When she returned home that evening, her grandchildren, as usual, began to coo for their supply of salt, but their grandmother having been forbidden to give them any more, they cooed in vain. From that day to this, in memory of this lost privilege, the doves everywhere on the return of spring, still continue their cooing for salt, which they will never again be permitted to eat. Such is the ancient tradition to the Choctaws of the origin of the cooing of doves.
But the fate of the three birds who eluded capture by Oklatabashih, their tradition states: They flew high in the air at the approach of Oka falama, and as the waters rose higher and
higher, they also flew higher above the surging waves. Finally, the waters rose in near proximity to the sky, upon which they lit as their last hope (perching upside down upon the sky). Soon, to their great joy and comfort, the waters ceased to rise, and commenced to recede. But while sitting on the sky, their tails, projecting downward, were continually being drenched by the dashing spray of the surging waters below, and thus the end of their tail feathers became forked and notched, and this peculiar shape of the tails of the biskinik, fitukhak and bakbak has been transmitted to their latest posterity.
But the sagacity and skill manifested by these birds in eluding the grasp of Oklatabashih, so greatly delighted the Great Spirit that he appointed them to be forever guardian birds of the red men. Therefore these birds, and especially the biskinik, often made their appearance in their villages on the eve of a ball play; and whichever one of the three came, it twittered in happy tones its feelings of joy in anticipation of the near approach of the Choctaws’ favorite game.
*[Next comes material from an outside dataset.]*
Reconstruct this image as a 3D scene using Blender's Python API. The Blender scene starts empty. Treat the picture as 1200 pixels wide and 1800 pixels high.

But in time of war, one of these birds always appeared in the camp of a war party, to give them warning of approaching danger, by its constant chirping and hurried flitting from place to place around their camp. In many ways did these birds prove their love for and friendship to the red man, and he ever cherished them as the loved birds of his race, the remembered gift of the Great Spirit in the fateful days of the mighty Oka falama,
From: Choctaw Social and Ceremonial Life, pages 204-205.